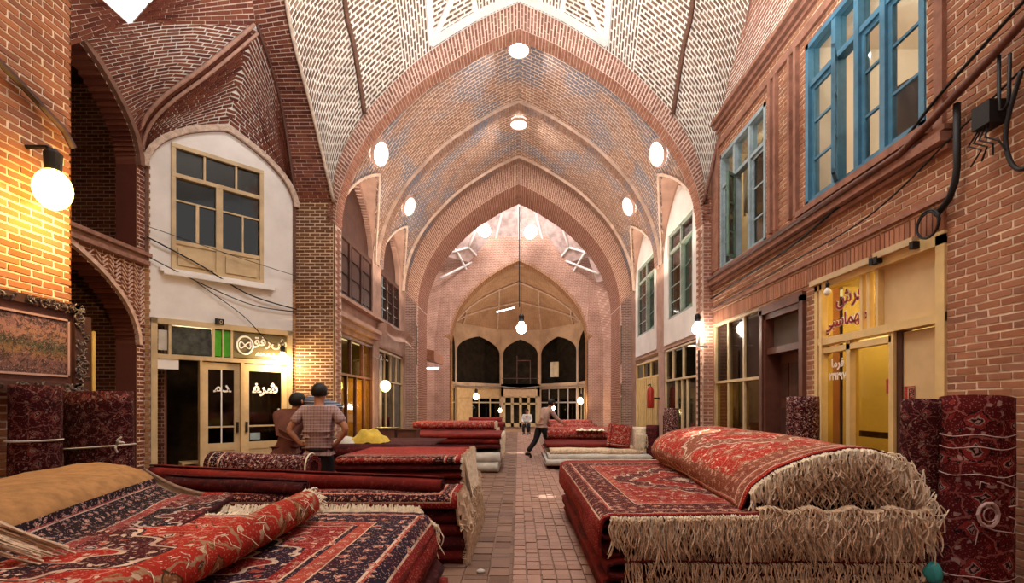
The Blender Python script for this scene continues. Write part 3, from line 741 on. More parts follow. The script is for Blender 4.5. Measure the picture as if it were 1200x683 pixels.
# dome crown ring above the frame with its lantern
cr = MB()
ring = [Vector((-4.25, 7.2, 10.0)), Vector((-3.5, 7.2, 10.0)), Vector((-2.75, 7.2, 10.5)), Vector((-1.3, 7.2, 11.15)), Vector((0, 7.2, 11.3))]
ring = ring+[mir(p, -1) for p in reversed(ring[:-1])]
for a, b in zip(ring, ring[1:]):
    def li(p): return Vector((p.x*.42, 6.6, 11.9))
    cr.face([a, b, li(b), li(a)])
cr.face([(-1.8, 6.6, 11.9), (1.8, 6.6, 11.9), (2.2, 7.2, 12.6), (-2.2, 7.2, 12.6)])
tag(cr.build('ceiling_dome_crown', M_PLAST), 'plastered crown of the near dome round its open lantern', 'ceiling', kind='structure')
# S3 on the right: facet between the cornice and the pendentive, with a triangular roof opening
def skr(p):
    x, z = p[1], p[2]   # opening in the facet, bounds given along the hall and in height
    t = (z-8.35)/1.2
    return t > 0 and abs(x-(7.52-.1*t)) < .28*t
s3m = Curve([mir(s3r(t/30), -1) for t in range(31)], n=50)
base = Curve([(4.0, 10.2, 5.68), (4.0, 10.18, 7.05), (4.0, 8.2, 7.06), (4.0, 5.0, 7.06)], n=50)
def f3r(u, v): return Vector((4.0, 10.2-5.4*u, 7.05)).lerp(s3m(.45+.55*v) if False else Vector((3.98-.5*v*0, 10.0-1.5*min(1, v*1.2)*1, 7.05+1.4*v)) if False else Vector((4.0-.55*max(0, u-.2), 10.2-1.2*v-(4.4-.2*v)*u, 7.05+2.6*v)), v)
brick_patch('ceiling_facet', f3r, PNK_B, M_WMORT, (0, 6, 3), skip=skr, L=.2, C=.08, gap=.022, gaph=.03, off=.006, label='light brick facet above the right wall cornice', nu=16, nv=14)
# ---- right wall cornice, string courses, sills
def wbox(mb, Y0, Y1, z0, z1, out, inn=.0, m=0): mb.box(4.0-out, 4.0+inn, Y0, Y1, z0, z1, m)
M_COR = plain('cornice_terracotta', (.36, .17, .115), .9, .35, 7, .45)
mb = MB()
wbox(mb, 1.2, 10.2, 6.98, 7.06, .10); wbox(mb, 1.2, 10.2, 7.07, 7.14, .16); wbox(mb, 1.2, 10.2, 6.9, 6.96, .05)
tag(mb.build('trim_7', M_COR), 'terracotta cornice along the top of the right wall', 'trim', kind='structure')
mb = MB()
for z, h, o in ((3.42, .05, .05), (3.86, .05, .06), (3.93, .09, .13), (4.04, .05, .09)): wbox(mb, 4.55, 10.2, z, z+h, o)
tag(mb.build('trim_8', M_COR), 'moulded string course under the upper windows of the right wall', 'trim', kind='structure')
mb = MB()
y = 4.62
while y < 10.1: wbox(mb, y, y+.055, 3.14, 3.36, .03); y += .069
o = mb.build('soldier_course', RW_B[0], rw); o['kind'] = 'stuff'; o.matrix_parent_inverse = (Matrix.Translation(WR) @ Matrix.Rotation(R(-90), 4, 'Z')).inverted()
mb = MB()
for a, b in ((7.05, 7.12), (7.22, 7.28), (7.62, 7.68), (7.78, 7.86)): wbox(mb, a, b, 4.2, 6.6, .06)
wbox(mb, 4.2, 10.2, 6.6, 6.72, .05); wbox(mb, 4.62, 4.72, 3.95, 6.8, .05); wbox(mb, 9.86, 10.2, 4.2, 6.7, .04)
tag(mb.build('trim_10', M_COR), 'brick pilaster strips between the two blue windows', 'trim', kind='structure')
tag((lambda m: (wbox(m, 4.78, 6.96, 4.12, 4.2, .12), wbox(m, 7.92, 9.86, 4.03, 4.12, .12), m)[2])(MB()).build('trim_11', M_COR), 'projecting brick sills under the upper right windows', 'trim', kind='structure')

# ---- second crossing: canted walls, piers, far arch, dome, apse
for s in (-1, 1):
    side = 'left' if s < 0 else 'right'
    mb = MB()
    def q(a, b, z0, z1, m=0):
        L = (Vector(a)-Vector(b)).length
        mb.face([(a[0], a[1], z0), (b[0], b[1], z0), (b[0], b[1], z1), (a[0], a[1], z1)], m, [(0, z0), (L, z0), (L, z1), (0, z1)])
    q((s*4.0, 19.25), (s*4.6, 19.25), 0, 9); q((s*4.6, 19.25), (s*6.4, 21.0), 0, 8); q((s*6.4, 21.0), (s*6.4, 25.2), 0, 8)
    q((s*6.4, 25.2), (s*6.1, 25.5), 0, 8); q((s*4.95, 26.65), (s*4.6, 27), 0, 8); q((s*6.1, 25.5), (s*4.95, 26.65), 2.6, 3.6); q((s*6.1, 25.5), (s*4.95, 26.65), 6.3, 8)
    q((s*4.6, 27), (s*3.75, 27), 0, 8.5); q((s*3.75, 27), (s*3.75, 27.9), 0, 6)
    tag(mb.build('wall_%s_crossing' % side, T_PINK), 'brick corner wall and pier of the second crossing, %s side' % side, 'wall', kind='structure')
    # dark pointed opening and the shop below it
    O = Vector((s*6.1, 25.5, 0)) if s < 0 else Vector((s*4.95, 26.65, 0)); rz = R(45) if s < 0 else R(-45)
    e = empty('window_%d' % (11 if s < 0 else 12), O, rz, 'dark pointed gallery opening in the second crossing, %s side' % side, 'window', kind='structure')
    wd = 1.626; m2 = MB(); m2.box(0, wd, .25, .3, 3.4, 6.9); m2.box(0, .02, 0, .3, 3.5, 6.6); m2.box(wd-.02, wd, 0, .3, 3.5, 6.6); m2.build('recess', M_DARK, e)
    arch_ring('arch_trim', T_PINK, wd/2, wd/2-.08, 3.6, 5.3, 6.3, .12, -.04, .05, e)
    m2 = MB()
    for k in range(3): m2.box(.06, wd-.06, .12, .15, 3.9+k*.45, 3.94+k*.45)
    m2.box(wd/2-.02, wd/2+.02, .11, .16, 3.6, 5.8); m2.build('grille', M_BROWNW, e)
    e = empty('window_%d' % (13 if s < 0 else 14), O, rz, 'shop opening under the %s gallery of the second crossing' % side, 'shopfront', kind='structure')
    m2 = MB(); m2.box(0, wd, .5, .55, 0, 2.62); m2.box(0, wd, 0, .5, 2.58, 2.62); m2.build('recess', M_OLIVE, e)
    m2 = MB()
    for x in (0, .5, 1.05, 1.58): m2.box(x, x+.05, .05, .1, 0, 2.58)
    m2.box(0, wd, .05, .1, 1.9, 1.97); m2.build('frame', M_CREAM, e)
arch_band('arch_far', 27.0, 3.75, 5.0, 9.35, 4.3, 5.4, 9.95, .9, YEL_B, M_DMORT, 'third great pointed arch opening to the end hall', C=.12)
# dome two (octagonal, seen from below) with plaster net
M_DOMEP = plain('pinkish_dome_plaster', (.66, .50, .46), .9, .4, 3.5, .6)
dm = MB(); N8 = 24; cx, cy = 0, 23.1
dprof = [(6.3, 6.6), (5.6, 8.0), (4.9, 9.2), (4.1, 10.3), (3.0, 11.6), (1.9, 12.6), (1.0, 13.2), (.55, 13.4)]
def dpt(a, k):
    r, z = dprof[k]; oc8 = math.cos(R(22.5))/math.cos(((a+R(22.5)) % R(45))-R(22.5)); return Vector((cx+r*oc8*math.cos(a)*1.0, cy+r*oc8*math.sin(a), z))
for i in range(48):
    a0, a1 = 2*math.pi*i/48, 2*math.pi*(i+1)/48
    for k in range(1, len(dprof)-1):
        if k < 2 and (math.sin(a0) < -.6 or math.sin(a0) > .6): continue
        dm.face([dpt(a0, k), dpt(a1, k), dpt(a1, k+1), dpt(a0, k+1)])
dom = tag(dm.build('ceiling_dome_far', M_DOMEP), 'pale ribbed dome over the second crossing', 'ceiling', kind='structure')
# walls closing the corners above the far arch and behind it
mb = MB()
aa = arch2d(3.75, 5.0, 9.35, 20)
for (x0, z0), (x1, z1) in zip(aa, aa[1:]):
    mb.face([(x0, 27.02, z0), (x1, 27.02, z1), (x1*1.02, 26.6, 10.9), (x0*1.02, 26.6, 10.9)])
for s in (-1, 1): mb.face([(s*3.75, 27.02, 5.0), (s*4.6, 27.0, 5.0), (s*6.4, 25.2, 6.5), (s*6.3, 25.0, 9.5), (s*3.75, 26.6, 10.9)])
for s in (-1, 1): mb.face([(s*6.4, 21.0, 6.5), (s*6.4, 25.2, 6.5), (s*5.9, 25.0, 9.5), (s*5.9, 21.2, 9.5)])
for s in (-1, 1): mb.face([(s*4.0, 19.26, 5), (s*6.4, 21.0, 6.5), (s*6.0, 21.2, 9.6), (s*3.6, 19.3, 10.9)])
tag(mb.build('wall_crossing_upper', T_PINK), 'plastered drum walls under the far dome', 'wall', kind='structure')
def on_dome(px, py):
    d = Vector(((px-608)/580, 1, (474-py)/580)); Y = 21.0
    while Y < 29.5:
        p = Vector((d.x*Y, Y, 1.5+d.z*Y)); z = p.z; k = 0
        while k < len(dprof)-2 and dprof[k+1][1] < z: k += 1
        t_ = min(1, max(0, (z-dprof[k][1])/(dprof[k+1][1]-dprof[k][1]))); r = dprof[k][0]*(1-t_)+dprof[k+1][0]*t_
        a = math.atan2(p.y-cy, p.x-cx); r *= math.cos(R(22.5))/math.cos(((a+R(22.5)) % R(45))-R(22.5))
        if math.hypot(p.x-cx, p.y-cy) > r-.05: break
        Y += .05
    return p
rb = MB()
for ln in ([(512, 300), (549, 290), (575, 317)], [(522, 280), (536, 296), (555, 332)], [(516, 326), (562, 303), (577, 298), (591, 305)], [(577, 298), (592, 232)], [(549, 290), (565, 250)], [(607, 228), (609, 302)],
           [(624, 235), (640, 297)], [(654, 252), (667, 290)], [(626, 306), (640, 297), (656, 303), (702, 321)], [(644, 317), (657, 302), (667, 290), (704, 301)], [(664, 332), (686, 295)]):
    fine = []
    for a, b in zip(ln, ln[1:]):
        for k in range(6): fine.append(on_dome(a[0]+(b[0]-a[0])*k/6, a[1]+(b[1]-a[1])*k/6))
    fine.append(on_dome(*ln[-1])); rb.tube(fine, .065, 6)
rb.build('plaster_ribs', M_PLAST, dom, smooth=True)
for k, (px, py) in enumerate(((567, 270), (622, 272))):
    c = P(px, py, 25.6); a = math.atan2(c.y-cy, c.x-cx)
    mb = MB(); mb.lathe([(.0, 0), (.30, 0), (.30, .05), (.36, .05), (.36, 0)], n=20)
    o = mb.build('skylight_pane', E_SKY); o.location = c; o.rotation_euler = (R(62), 0, R(-12 if k else 14)); o.scale = (.95, 1.35, 1)
    tag(o, ['left round skylight in the far dome', 'right round skylight in the far dome'][k], 'skylight', kind='structure')
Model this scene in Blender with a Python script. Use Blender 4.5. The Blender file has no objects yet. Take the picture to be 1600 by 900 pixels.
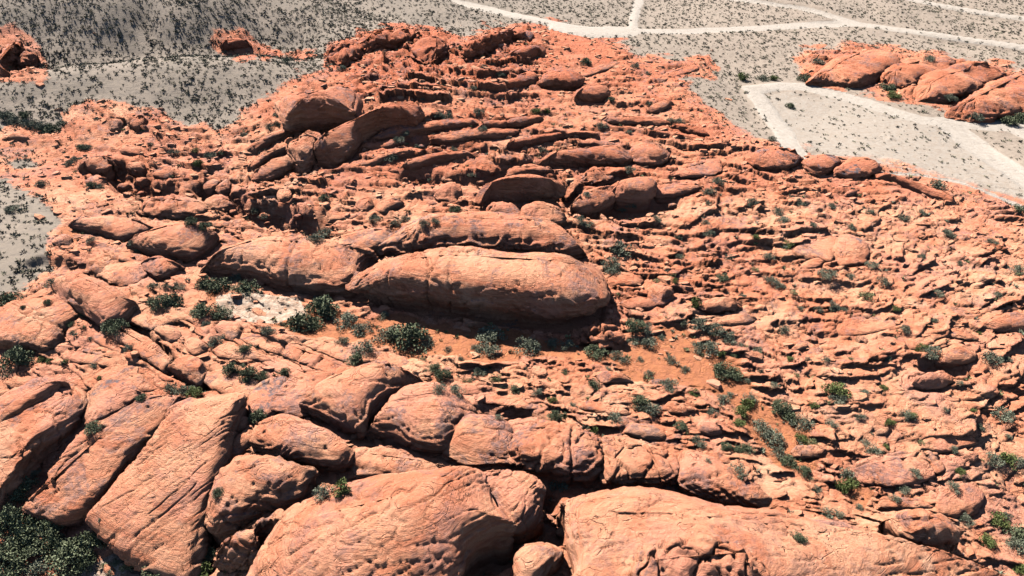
import bpy, math, random
import numpy as np
from mathutils import Vector
random.seed(7); rng = np.random.default_rng(7)
S = bpy.context.scene
COL = S.collection
# ---------------------------------------------------------------- camera, sky, sun
CAM_H, PITCH, F = 40.0, math.radians(34.0), 1067.0
cam = bpy.data.cameras.new("camera"); cam.sensor_width = 36.0; cam.lens = 36.0 * F / 1600.0
cam.clip_start = 0.5; cam.clip_end = 9000
co = bpy.data.objects.new("camera", cam); COL.objects.link(co)
co.location = (0, 0, CAM_H); co.rotation_euler = (math.pi/2 - PITCH, 0, 0); S.camera = co
SUN_EL, SUN_AZ = math.radians(45), math.radians(-35)      # azimuth from +Y towards +X
world = bpy.data.worlds.new("World"); S.world = world; world.use_nodes = True
wn = world.node_tree.nodes; bg = wn["Background"]
sky = wn.new("ShaderNodeTexSky"); sky.sky_type = 'NISHITA'; sky.sun_disc = False
sky.altitude = 1300; sky.air_density = .75; sky.dust_density = .35; sky.sun_elevation = SUN_EL; sky.sun_rotation = SUN_AZ
world.node_tree.links.new(sky.outputs[0], bg.inputs[0]); bg.inputs[1].default_value = 0.05
sun = bpy.data.lights.new("sun", 'SUN'); sun.energy = 5.0; sun.angle = math.radians(0.5); sun.color = (1.0, 0.96, 0.9)
so = bpy.data.objects.new("sun", sun); COL.objects.link(so)
sd = Vector((math.sin(SUN_AZ)*math.cos(SUN_EL), math.cos(SUN_AZ)*math.cos(SUN_EL), math.sin(SUN_EL)))
so.rotation_euler = sd.to_track_quat('Z', 'Y').to_euler(); so.location = sd * 200
S.view_settings.view_transform = 'Standard'; S.view_settings.look = 'None'
S.cycles.diffuse_bounces = 0; S.cycles.max_bounces = 4
S.view_settings.exposure = 1.5; S.view_settings.gamma = 1.0
STEP = 1.95            # ground mesh density
CP, SP = math.cos(PITCH), math.sin(PITCH)

# ---------------------------------------------------------------- maths helpers
def ray(px, py):
    u = (np.asarray(px, float)-800)/F; v = (np.asarray(py, float)-450)/F
    return u + 0*v, CP - v*SP + 0*u, -SP - v*CP + 0*u
def on_plane(px, py, z=0.0):
    dx, dy, dz = ray(px, py); t = (z-CAM_H)/dz
    return dx*t, dy*t
def project(x, y, z):
    d = y*CP + (CAM_H-z)*SP; d = np.maximum(d, 1.0)
    up = y*SP - (CAM_H-z)*CP
    return 800 + F*x/d, 450 - F*up/d, d
_T = rng.random((64, 64, 64)).astype(np.float32)
def noise(x, y, z=0.0):
    x = np.asarray(x, np.float32); y = np.asarray(y, np.float32); z = np.asarray(z, np.float32) + 0*x
    xi = np.floor(x); yi = np.floor(y); zi = np.floor(z)
    fx = x-xi; fy = y-yi; fz = z-zi
    fx = fx*fx*(3-2*fx); fy = fy*fy*(3-2*fy); fz = fz*fz*(3-2*fz)
    a = xi.astype(np.int64) & 63; b = yi.astype(np.int64) & 63; c = zi.astype(np.int64) & 63
    a1 = (a+1) & 63; b1 = (b+1) & 63; c1 = (c+1) & 63
    def l(p, q, t): return p+(q-p)*t
    return l(l(l(_T[a,b,c], _T[a1,b,c], fx), l(_T[a,b1,c], _T[a1,b1,c], fx), fy),
             l(l(_T[a,b,c1], _T[a1,b,c1], fx), l(_T[a,b1,c1], _T[a1,b1,c1], fx), fy), fz)*2-1
def fbm(x, y, z=0.0, o=4, g=0.5):
    s = 0; a = 1; t = 0
    for i in range(o):
        s = s + a*noise(x*2**i+17.3*i, y*2**i+5.1*i, z*2**i+9.7*i); t += a; a *= g
    return s/t
_J = rng.random((256, 256, 6)).astype(np.float32)
def worley(x, y, off=0):
    """cell centre vectors, F1, F2, per-cell randoms"""
    xi = np.floor(x).astype(np.int64); yi = np.floor(y).astype(np.int64)
    f1 = np.full(x.shape, 9.0, np.float32); f2 = f1.copy()
    rx = np.zeros_like(f1); ry = np.zeros_like(f1); r = [np.zeros_like(f1) for _ in range(4)]
    for i in (-1, 0, 1):
        for j in (-1, 0, 1):
            cx = xi+i; cy = yi+j; J = _J[(cx+off) & 255, (cy+off*3) & 255]
            dx = x-(cx+J[..., 0]); dy = y-(cy+J[..., 1]); d = dx*dx+dy*dy
            m = d < f1
            f2 = np.where(m, f1, np.minimum(f2, d)); f1 = np.where(m, d, f1)
            rx = np.where(m, dx, rx); ry = np.where(m, dy, ry)
            for k in range(4): r[k] = np.where(m, J[..., 2+k], r[k])
    return rx, ry, np.sqrt(f1), np.sqrt(f2), r
def poly_sd(px, py, pts):
    """signed distance in the polygon's own units, positive inside"""
    P = np.array(pts, float); d = np.full(px.shape, 1e9); ins = np.zeros(px.shape, bool)
    for i in range(len(P)):
        ax, ay = P[i]; bx, by = P[(i+1) % len(P)]
        ex, ey = bx-ax, by-ay; wx, wy = px-ax, py-ay
        t = np.clip((wx*ex+wy*ey)/(ex*ex+ey*ey+1e-9), 0, 1)
        d = np.minimum(d, (wx-ex*t)**2+(wy-ey*t)**2)
        c = ((ay > py) != (by > py)) & (px < (bx-ax)*(py-ay)/(by-ay+1e-12)+ax)
        ins ^= c
    d = np.sqrt(d); return np.where(ins, d, -d)
def line_d(px, py, pts):
    d = np.full(px.shape, 1e9)
    for (ax, ay), (bx, by) in zip(pts[:-1], pts[1:]):
        ex, ey = bx-ax, by-ay; wx, wy = px-ax, py-ay
        t = np.clip((wx*ex+wy*ey)/(ex*ex+ey*ey+1e-9), 0, 1)
        d = np.minimum(d, (wx-ex*t)**2+(wy-ey*t)**2)
    return np.sqrt(d)
def sstep(a, b, x):
    t = np.clip((x-a)/(b-a), 0, 1); return t*t*(3-2*t)

# ---------------------------------------------------------------- large relief: spot heights
CTRL = [(0,900,-2.5),(100,860,-2.8),(250,895,-2.8),(200,700,-.5),(0,720,-1.2),(0,560,.5),(200,560,.5),(350,650,.8),(320,850,-1.2),(450,720,.5),
 (600,890,1.2),(750,800,1.2),(900,850,1.5),(1200,880,1),(1400,860,0),(1590,890,-2),(500,600,1),(700,600,.3),(900,610,0),(1050,560,0),(1200,680,-.8),(1330,800,-1.3),
 (1580,800,-1.6),(820,700,.5),(1050,740,.1),(400,480,.4),(600,520,0),(800,530,0),(960,560,0),(200,450,1.2),(100,400,1.4),(0,400,1.6),(0,300,2),(60,230,2.2),(370,335,0),(250,300,.6),
 (430,330,0),(300,240,1),(320,190,1.8),(450,250,2),(250,105,5.6),(100,122,5.2),(0,130,5),(400,104,5.6),(470,130,4.5),(300,170,3),(380,72,4.2),(200,80,4.8),(100,60,6),(100,0,12),(300,0,11),(450,20,8),
 (550,0,7),(700,20,5),(500,220,3),(600,150,4.5),(750,190,4),(650,70,6),(800,60,6),(900,130,4.5),(1000,200,3.2),(850,300,1.6),(600,320,1),(700,260,2.6),(1000,300,1.5),(1100,250,2.4),
 (1200,240,2.8),(1350,262,2.2),(1500,300,1.4),(1600,330,1),(1200,400,1),(1400,400,1.6),(1590,450,2),(1400,550,1),(1590,600,1),(1300,650,0),(1500,700,-.3),(700,430,.6),(900,370,.3),(960,480,0),
 (1300,180,1.2),(1500,230,.5),(1600,200,.8),(1100,110,3),(1300,60,3),(1500,40,3),(960,50,4.5),(1000,0,4),(1250,0,4),(1400,120,2.6),(1550,140,2.2),(1600,0,3),(-200,900,-3),(1800,900,-1.5),(-200,400,2),(1800,400,2)]
def warp_uv(x, y):
    d = y*CP+CAM_H*SP
    return x/d*2.2, np.log(np.maximum(d, 15))*2.0
_cx, _cy = on_plane(np.array([c[0] for c in CTRL]), np.array([c[1] for c in CTRL]), np.array([c[2] for c in CTRL], float))
_cz = np.array([c[2] for c in CTRL], float)
_cu, _cv = warp_uv(_cx, _cy)
def _tps(r2): return r2*np.log(r2+1e-9)
def tps_fit(u, v, z, lam):
    n = len(u); K = _tps((u[:, None]-u)**2+(v[:, None]-v)**2)+lam*np.eye(n)
    P = np.c_[np.ones(n), u, v]; A = np.block([[K, P], [P.T, np.zeros((3, 3))]])
    return np.linalg.solve(A, np.r_[z, 0, 0, 0])
_w = tps_fit(_cu, _cv, _cz, 0.05)
_hp = on_plane(np.array([-150, 0, 120, 250, 400, 470, 510]), np.array([122, 118, 103, 96, 91, 97, 110]), 6.5); _hx, _hy = _hp
def macro_exact(x, y):
    u, v = warp_uv(np.asarray(x, float), np.asarray(y, float))
    u = np.clip(u, -2.4, 2.4); v = np.clip(v, 7.3, 11.0)
    z = _w[-3]+_w[-2]*u+_w[-1]*v
    for i in range(len(_cu)): z = z+_w[i]*_tps((u-_cu[i])**2+(v-_cv[i])**2)
    # crest of the near grey hill and the hollow behind it
    x = np.asarray(x, float); y = np.asarray(y, float)
    cr = y-np.interp(x, _hx, _hy); lim_ = sstep(_hx[-1]+4, _hx[-1]-14, x)
    return z+lim_*(2.6*np.exp(-((cr+5)/10)**2)-3.0*np.exp(-((cr-15)/10)**2)+2.5*sstep(20, 70, cr)*sstep(150, 90, cr))
def at(px, py, dz=0.0):
    """point on the large relief (raised by dz) seen at photo pixel px, py"""
    z = 0*np.asarray(px, float)
    for _ in range(14):
        x, y = on_plane(px, py, z+dz); z = 0.5*z+0.5*macro_exact(x, y)
    return x, y, z

# ---------------------------------------------------------------- zones of the ground (photo outlines of the places)
ROCK_ZONES = [
 [(-200,270),(0,272),(70,300),(110,350),(85,380),(100,430),(60,445),(0,470),(-200,500),(-250,1100),(1900,1100),(1900,340),(1600,325),(1550,312),(1480,292),(1380,262),(1250,242),(1180,222),(1120,190),(1070,150),(1040,125),(1108,110),(1106,92),(1060,100),(1000,95),(950,65),(905,52),(868,40),(800,42),(755,52),(722,72),(690,52),(640,47),(560,58),(515,78),(512,100),(540,112),(500,128),(440,145),(385,180),(372,205),(335,225),(318,200),(285,205),(240,180),(140,160),(100,185),(115,215),(60,205),(20,200),(0,235),(60,245),(70,270)],
 [(1252,84),(1320,78),(1400,80),(1450,86),(1500,92),(1560,105),(1640,125),(1640,190),(1560,185),(1500,172),(1440,158),(1400,148),(1350,135),(1275,132)],
 [(-20,58),(30,62),(60,85),(65,112),(-20,116)], [(343,62),(372,56),(398,68),(396,82),(350,80)], [(412,82),(430,78),(440,86),(420,92)],
 [(455,80),(480,78),(478,92),(458,92)]]
SAND = [[(318,452),(345,462),(420,470),(480,478),(560,490),(700,505),(860,525),(920,525),(990,530),(1015,500),(1060,505),(1100,540),(1150,560),(1175,610),(1250,650),(1280,700),(1265,745),(1215,730),(1180,680),(1130,625),(1060,600),(960,575),(880,560),(760,565),(640,560),(600,545),(520,535),(430,520),(340,490)],
 [(1330,750),(1360,770),(1350,800),(1320,790)], [(95,352),(130,360),(120,380),(90,372)]]
PALE = [[(335,462),(400,458),(470,466),(480,488),(430,506),(375,503),(340,485)], [(120,893),(180,865),(215,868),(275,890),(260,920),(130,930)]]
ROADS = [([(655,-8),(700,2),(760,14),(830,28),(900,42),(960,47),(1060,50),(1130,47),(1250,40),(1340,38),(1430,48),(1600,72),(1800,100)],3.6),
 ([(1120,-4),(1180,6),(1250,16),(1340,38)],3.0), ([(1000,-5),(992,20),(988,44)],4.5), ([(1400,-6),(1460,5),(1530,17),(1620,30),(1800,50)],3.2),
 ([(1176,138),(1210,134),(1250,134),(1300,146),(1350,160),(1400,176),(1440,188),(1480,192),(1620,200)],5.5), ([(1480,192),(1500,210),(1540,242),(1620,292)],9),
 ([(1176,138),(1195,165),(1225,205),(1242,240)],6), ([(1380,272),(1440,274),(1500,286),(1560,310),(1610,330)],5), ([(890,44),(925,48),(965,48)],8), ([(1590,196),(1640,220)],14),
]
def soft(px, py, polys, w):
    m = np.zeros(px.shape)
    for P in polys: m = np.maximum(m, sstep(-w, w, poly_sd(px, py, P)))
    return m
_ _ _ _
— WHAT NEEDS TO BE DONE —
Copy each line of the listing that includes "scene".

— RESULT BELOW —
The Blender Python script for this scene continues. Write part 3, from line 741 on. More parts follow. The script is for Blender 4.5. Measure the picture as if it were 1200x683 pixels.
Model this scene in Blender with a Python script. Use Blender 4.5. The Blender file has no objects yet. Take the picture to be 1600 by 900 pixels.
S = bpy.context.scene